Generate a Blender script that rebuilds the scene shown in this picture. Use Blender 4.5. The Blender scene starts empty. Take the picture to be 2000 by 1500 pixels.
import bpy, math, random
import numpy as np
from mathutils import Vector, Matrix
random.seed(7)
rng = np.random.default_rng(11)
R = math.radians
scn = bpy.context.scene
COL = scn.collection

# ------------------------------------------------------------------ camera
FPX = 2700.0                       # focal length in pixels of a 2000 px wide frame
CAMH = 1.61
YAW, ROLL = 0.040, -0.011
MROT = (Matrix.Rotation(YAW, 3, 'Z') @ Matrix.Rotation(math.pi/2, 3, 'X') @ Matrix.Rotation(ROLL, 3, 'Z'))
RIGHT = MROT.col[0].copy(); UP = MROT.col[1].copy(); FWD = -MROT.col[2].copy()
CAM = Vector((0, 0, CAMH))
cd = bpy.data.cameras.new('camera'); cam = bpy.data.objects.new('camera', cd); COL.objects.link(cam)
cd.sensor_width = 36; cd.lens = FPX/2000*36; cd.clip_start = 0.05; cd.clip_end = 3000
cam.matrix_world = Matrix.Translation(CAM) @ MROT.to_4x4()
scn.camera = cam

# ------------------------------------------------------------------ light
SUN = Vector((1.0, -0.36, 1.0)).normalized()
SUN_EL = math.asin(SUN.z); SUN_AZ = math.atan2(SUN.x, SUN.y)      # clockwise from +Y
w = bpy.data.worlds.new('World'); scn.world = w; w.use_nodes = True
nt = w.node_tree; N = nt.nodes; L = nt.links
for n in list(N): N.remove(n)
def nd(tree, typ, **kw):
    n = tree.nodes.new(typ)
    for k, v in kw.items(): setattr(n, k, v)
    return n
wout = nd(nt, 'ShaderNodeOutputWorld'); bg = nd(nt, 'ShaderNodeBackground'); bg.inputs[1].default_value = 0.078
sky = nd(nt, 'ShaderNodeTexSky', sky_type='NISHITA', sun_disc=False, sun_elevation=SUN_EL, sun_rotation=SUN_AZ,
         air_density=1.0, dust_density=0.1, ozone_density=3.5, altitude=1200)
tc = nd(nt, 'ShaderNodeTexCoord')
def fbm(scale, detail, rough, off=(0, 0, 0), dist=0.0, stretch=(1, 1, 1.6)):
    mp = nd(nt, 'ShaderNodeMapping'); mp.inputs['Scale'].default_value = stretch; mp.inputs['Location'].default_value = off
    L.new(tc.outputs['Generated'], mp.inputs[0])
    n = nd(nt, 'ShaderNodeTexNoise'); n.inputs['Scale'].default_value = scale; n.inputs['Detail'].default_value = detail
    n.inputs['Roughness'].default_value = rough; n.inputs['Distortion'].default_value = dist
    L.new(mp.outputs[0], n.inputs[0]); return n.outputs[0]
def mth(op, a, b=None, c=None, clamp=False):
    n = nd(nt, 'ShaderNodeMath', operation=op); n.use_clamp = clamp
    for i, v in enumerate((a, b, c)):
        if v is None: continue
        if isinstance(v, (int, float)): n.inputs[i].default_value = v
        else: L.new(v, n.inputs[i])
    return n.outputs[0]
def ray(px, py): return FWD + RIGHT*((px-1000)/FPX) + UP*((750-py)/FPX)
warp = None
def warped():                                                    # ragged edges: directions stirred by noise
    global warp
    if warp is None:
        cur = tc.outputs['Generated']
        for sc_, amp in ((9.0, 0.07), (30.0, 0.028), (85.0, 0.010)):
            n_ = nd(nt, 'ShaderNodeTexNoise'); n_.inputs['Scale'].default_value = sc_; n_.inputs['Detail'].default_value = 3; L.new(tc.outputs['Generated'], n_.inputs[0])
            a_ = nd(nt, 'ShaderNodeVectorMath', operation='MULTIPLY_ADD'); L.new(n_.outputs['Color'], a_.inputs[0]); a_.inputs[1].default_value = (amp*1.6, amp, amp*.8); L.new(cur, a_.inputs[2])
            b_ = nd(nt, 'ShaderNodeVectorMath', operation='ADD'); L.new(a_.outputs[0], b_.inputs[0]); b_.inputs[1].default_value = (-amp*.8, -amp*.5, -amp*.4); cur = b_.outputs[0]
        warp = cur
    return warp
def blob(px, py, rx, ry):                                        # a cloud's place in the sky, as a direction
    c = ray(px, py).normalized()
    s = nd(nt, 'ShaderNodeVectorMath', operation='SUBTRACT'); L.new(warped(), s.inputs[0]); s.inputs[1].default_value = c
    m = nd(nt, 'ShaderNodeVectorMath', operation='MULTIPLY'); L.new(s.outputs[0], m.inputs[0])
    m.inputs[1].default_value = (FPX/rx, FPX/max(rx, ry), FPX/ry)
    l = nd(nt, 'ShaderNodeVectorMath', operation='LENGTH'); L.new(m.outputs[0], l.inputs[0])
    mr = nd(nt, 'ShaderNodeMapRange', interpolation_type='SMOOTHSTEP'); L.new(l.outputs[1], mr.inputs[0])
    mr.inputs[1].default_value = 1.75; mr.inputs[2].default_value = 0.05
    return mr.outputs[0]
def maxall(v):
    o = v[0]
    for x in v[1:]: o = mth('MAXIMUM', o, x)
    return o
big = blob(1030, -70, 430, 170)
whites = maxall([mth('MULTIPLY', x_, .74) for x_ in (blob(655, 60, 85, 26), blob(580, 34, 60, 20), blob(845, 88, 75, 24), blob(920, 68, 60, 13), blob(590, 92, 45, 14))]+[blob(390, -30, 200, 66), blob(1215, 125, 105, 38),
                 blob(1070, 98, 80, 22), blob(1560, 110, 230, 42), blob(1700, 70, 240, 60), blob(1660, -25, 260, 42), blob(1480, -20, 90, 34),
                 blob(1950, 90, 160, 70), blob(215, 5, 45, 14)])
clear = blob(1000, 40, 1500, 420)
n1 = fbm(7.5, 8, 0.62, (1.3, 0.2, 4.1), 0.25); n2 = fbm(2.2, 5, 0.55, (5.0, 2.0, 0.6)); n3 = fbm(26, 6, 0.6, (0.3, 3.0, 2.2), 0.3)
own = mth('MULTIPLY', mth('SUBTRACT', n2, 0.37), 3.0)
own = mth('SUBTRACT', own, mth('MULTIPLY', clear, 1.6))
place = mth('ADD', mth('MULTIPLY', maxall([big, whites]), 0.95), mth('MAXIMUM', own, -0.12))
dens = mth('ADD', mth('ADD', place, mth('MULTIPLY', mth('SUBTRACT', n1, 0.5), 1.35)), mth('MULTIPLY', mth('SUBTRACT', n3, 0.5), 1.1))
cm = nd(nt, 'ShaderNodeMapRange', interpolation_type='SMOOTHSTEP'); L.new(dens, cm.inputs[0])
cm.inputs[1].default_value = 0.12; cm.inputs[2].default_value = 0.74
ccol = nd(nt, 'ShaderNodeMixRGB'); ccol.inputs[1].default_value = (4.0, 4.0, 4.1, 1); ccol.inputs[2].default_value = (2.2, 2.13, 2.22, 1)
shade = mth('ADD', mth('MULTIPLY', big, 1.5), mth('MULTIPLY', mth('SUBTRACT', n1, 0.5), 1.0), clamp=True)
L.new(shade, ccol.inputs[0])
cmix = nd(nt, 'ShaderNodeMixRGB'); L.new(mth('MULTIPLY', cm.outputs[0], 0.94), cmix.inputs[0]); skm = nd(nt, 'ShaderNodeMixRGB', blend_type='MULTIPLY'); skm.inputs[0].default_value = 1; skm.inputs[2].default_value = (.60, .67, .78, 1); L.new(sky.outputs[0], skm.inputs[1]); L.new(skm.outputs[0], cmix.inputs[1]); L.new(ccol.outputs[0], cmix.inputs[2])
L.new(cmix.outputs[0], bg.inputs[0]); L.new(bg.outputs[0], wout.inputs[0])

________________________

Given request: Extract the full listing above without alteration.

Full answer:
Generate a Blender script that rebuilds the scene shown in this picture. Use Blender 4.5. The Blender scene starts empty. Take the picture to be 2000 by 1500 pixels.
import bpy, math, random
import numpy as np
from mathutils import Vector, Matrix
random.seed(7)
rng = np.random.default_rng(11)
R = math.radians
scn = bpy.context.scene
COL = scn.collection

# ------------------------------------------------------------------ camera
FPX = 2700.0                       # focal length in pixels of a 2000 px wide frame
CAMH = 1.61
YAW, ROLL = 0.040, -0.011
MROT = (Matrix.Rotation(YAW, 3, 'Z') @ Matrix.Rotation(math.pi/2, 3, 'X') @ Matrix.Rotation(ROLL, 3, 'Z'))
RIGHT = MROT.col[0].copy(); UP = MROT.col[1].copy(); FWD = -MROT.col[2].copy()
CAM = Vector((0, 0, CAMH))
cd = bpy.data.cameras.new('camera'); cam = bpy.data.objects.new('camera', cd); COL.objects.link(cam)
cd.sensor_width = 36; cd.lens = FPX/2000*36; cd.clip_start = 0.05; cd.clip_end = 3000
cam.matrix_world = Matrix.Translation(CAM) @ MROT.to_4x4()
scn.camera = cam

# ------------------------------------------------------------------ light
SUN = Vector((1.0, -0.36, 1.0)).normalized()
SUN_EL = math.asin(SUN.z); SUN_AZ = math.atan2(SUN.x, SUN.y)      # clockwise from +Y
w = bpy.data.worlds.new('World'); scn.world = w; w.use_nodes = True
nt = w.node_tree; N = nt.nodes; L = nt.links
for n in list(N): N.remove(n)
def nd(tree, typ, **kw):
    n = tree.nodes.new(typ)
    for k, v in kw.items(): setattr(n, k, v)
    return n
wout = nd(nt, 'ShaderNodeOutputWorld'); bg = nd(nt, 'ShaderNodeBackground'); bg.inputs[1].default_value = 0.078
sky = nd(nt, 'ShaderNodeTexSky', sky_type='NISHITA', sun_disc=False, sun_elevation=SUN_EL, sun_rotation=SUN_AZ,
         air_density=1.0, dust_density=0.1, ozone_density=3.5, altitude=1200)
tc = nd(nt, 'ShaderNodeTexCoord')
def fbm(scale, detail, rough, off=(0, 0, 0), dist=0.0, stretch=(1, 1, 1.6)):
    mp = nd(nt, 'ShaderNodeMapping'); mp.inputs['Scale'].default_value = stretch; mp.inputs['Location'].default_value = off
    L.new(tc.outputs['Generated'], mp.inputs[0])
    n = nd(nt, 'ShaderNodeTexNoise'); n.inputs['Scale'].default_value = scale; n.inputs['Detail'].default_value = detail
    n.inputs['Roughness'].default_value = rough; n.inputs['Distortion'].default_value = dist
    L.new(mp.outputs[0], n.inputs[0]); return n.outputs[0]
def mth(op, a, b=None, c=None, clamp=False):
    n = nd(nt, 'ShaderNodeMath', operation=op); n.use_clamp = clamp
    for i, v in enumerate((a, b, c)):
        if v is None: continue
        if isinstance(v, (int, float)): n.inputs[i].default_value = v
        else: L.new(v, n.inputs[i])
    return n.outputs[0]
def ray(px, py): return FWD + RIGHT*((px-1000)/FPX) + UP*((750-py)/FPX)
warp = None
def warped():                                                    # ragged edges: directions stirred by noise
    global warp
    if warp is None:
        cur = tc.outputs['Generated']
        for sc_, amp in ((9.0, 0.07), (30.0, 0.028), (85.0, 0.010)):
            n_ = nd(nt, 'ShaderNodeTexNoise'); n_.inputs['Scale'].default_value = sc_; n_.inputs['Detail'].default_value = 3; L.new(tc.outputs['Generated'], n_.inputs[0])
            a_ = nd(nt, 'ShaderNodeVectorMath', operation='MULTIPLY_ADD'); L.new(n_.outputs['Color'], a_.inputs[0]); a_.inputs[1].default_value = (amp*1.6, amp, amp*.8); L.new(cur, a_.inputs[2])
            b_ = nd(nt, 'ShaderNodeVectorMath', operation='ADD'); L.new(a_.outputs[0], b_.inputs[0]); b_.inputs[1].default_value = (-amp*.8, -amp*.5, -amp*.4); cur = b_.outputs[0]
        warp = cur
    return warp
def blob(px, py, rx, ry):                                        # a cloud's place in the sky, as a direction
    c = ray(px, py).normalized()
    s = nd(nt, 'ShaderNodeVectorMath', operation='SUBTRACT'); L.new(warped(), s.inputs[0]); s.inputs[1].default_value = c
    m = nd(nt, 'ShaderNodeVectorMath', operation='MULTIPLY'); L.new(s.outputs[0], m.inputs[0])
    m.inputs[1].default_value = (FPX/rx, FPX/max(rx, ry), FPX/ry)
    l = nd(nt, 'ShaderNodeVectorMath', operation='LENGTH'); L.new(m.outputs[0], l.inputs[0])
    mr = nd(nt, 'ShaderNodeMapRange', interpolation_type='SMOOTHSTEP'); L.new(l.outputs[1], mr.inputs[0])
    mr.inputs[1].default_value = 1.75; mr.inputs[2].default_value = 0.05
    return mr.outputs[0]
def maxall(v):
    o = v[0]
    for x in v[1:]: o = mth('MAXIMUM', o, x)
    return o
big = blob(1030, -70, 430, 170)
whites = maxall([mth('MULTIPLY', x_, .74) for x_ in (blob(655, 60, 85, 26), blob(580, 34, 60, 20), blob(845, 88, 75, 24), blob(920, 68, 60, 13), blob(590, 92, 45, 14))]+[blob(390, -30, 200, 66), blob(1215, 125, 105, 38),
                 blob(1070, 98, 80, 22), blob(1560, 110, 230, 42), blob(1700, 70, 240, 60), blob(1660, -25, 260, 42), blob(1480, -20, 90, 34),
                 blob(1950, 90, 160, 70), blob(215, 5, 45, 14)])
clear = blob(1000, 40, 1500, 420)
n1 = fbm(7.5, 8, 0.62, (1.3, 0.2, 4.1), 0.25); n2 = fbm(2.2, 5, 0.55, (5.0, 2.0, 0.6)); n3 = fbm(26, 6, 0.6, (0.3, 3.0, 2.2), 0.3)
own = mth('MULTIPLY', mth('SUBTRACT', n2, 0.37), 3.0)
own = mth('SUBTRACT', own, mth('MULTIPLY', clear, 1.6))
place = mth('ADD', mth('MULTIPLY', maxall([big, whites]), 0.95), mth('MAXIMUM', own, -0.12))
dens = mth('ADD', mth('ADD', place, mth('MULTIPLY', mth('SUBTRACT', n1, 0.5), 1.35)), mth('MULTIPLY', mth('SUBTRACT', n3, 0.5), 1.1))
cm = nd(nt, 'ShaderNodeMapRange', interpolation_type='SMOOTHSTEP'); L.new(dens, cm.inputs[0])
cm.inputs[1].default_value = 0.12; cm.inputs[2].default_value = 0.74
ccol = nd(nt, 'ShaderNodeMixRGB'); ccol.inputs[1].default_value = (4.0, 4.0, 4.1, 1); ccol.inputs[2].default_value = (2.2, 2.13, 2.22, 1)
shade = mth('ADD', mth('MULTIPLY', big, 1.5), mth('MULTIPLY', mth('SUBTRACT', n1, 0.5), 1.0), clamp=True)
L.new(shade, ccol.inputs[0])
cmix = nd(nt, 'ShaderNodeMixRGB'); L.new(mth('MULTIPLY', cm.outputs[0], 0.94), cmix.inputs[0]); skm = nd(nt, 'ShaderNodeMixRGB', blend_type='MULTIPLY'); skm.inputs[0].default_value = 1; skm.inputs[2].default_value = (.60, .67, .78, 1); L.new(sky.outputs[0], skm.inputs[1]); L.new(skm.outputs[0], cmix.inputs[1]); L.new(ccol.outputs[0], cmix.inputs[2])
L.new(cmix.outputs[0], bg.inputs[0]); L.new(bg.outputs[0], wout.inputs[0])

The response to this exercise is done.